Most courses are still being offered online, and yet students are still required to cough up full teaching fees. Many have been forced to pay for accomodation they’ve barely spent any time in.
But there is a more fundamental reason which ought to defer university applicants: there are not enough jobs in the economy which, in terms of skill requirements, need graduates.
The so-called graduate premium – the idea that getting a degree boosts lifetime earnings – still applies to around half of university students to varying extents. But to the less able other half, it does not. They will not earn more and will be saddled with debt which they cannot repay.
We have a situation in which the demand for a product – a university degree – is considerably higher than it would be if the choice were being made rationally.
This is a classic situation in which the government ought to intervene in the workings of the market to bring about a more desirable outcome.
A straightforward way would be to insist on minimal, but reasonably demanding, grades at GCSE in both maths and English in order to qualify for a loan.
Setting this at, say, what is now grade 5 – B/C borderline under the old system – would be desirable.
But no doubt any measure to curtail what many have come to see as a “right” to higher education would create outrage.
The government would do better to try and channel the demand for places so that the outcome for society is better.
There is a wealth of evidence showing that graduates are more likely to stay and work in the town or city where they went to study. This has created and worsened the problem of “left behind” towns.
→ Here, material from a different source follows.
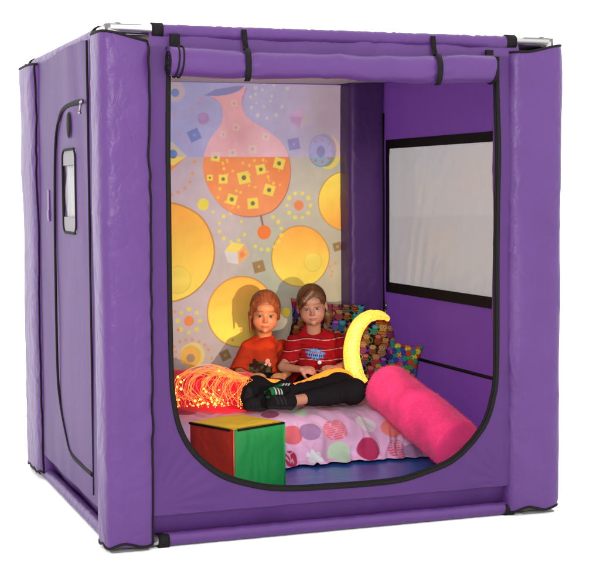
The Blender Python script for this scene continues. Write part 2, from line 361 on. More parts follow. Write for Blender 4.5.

The brighter young people who go off to university usually do not come back.
This can tackle two twin-heads of Boris Johnson’s agenda: levelling parts of Britain historically forgotten and creating an economy based on the skills we need, rather than those employers looked for five years ago.
There should be more incentives to go to a local university. For example, fees could be mandated to be distinctly lower for non-residential students.
Universities would moan vociferously, because their expensively built residential accommodation would be partly empty, but that is just a risk of being a business, which most universities see themselves as these days. They have always milked the system for what it’s worth, it should come as little surprise there would be repercussions.
The current situation is clearly unsustainable. One way or another, the university sector is one which is crying out for radical reform.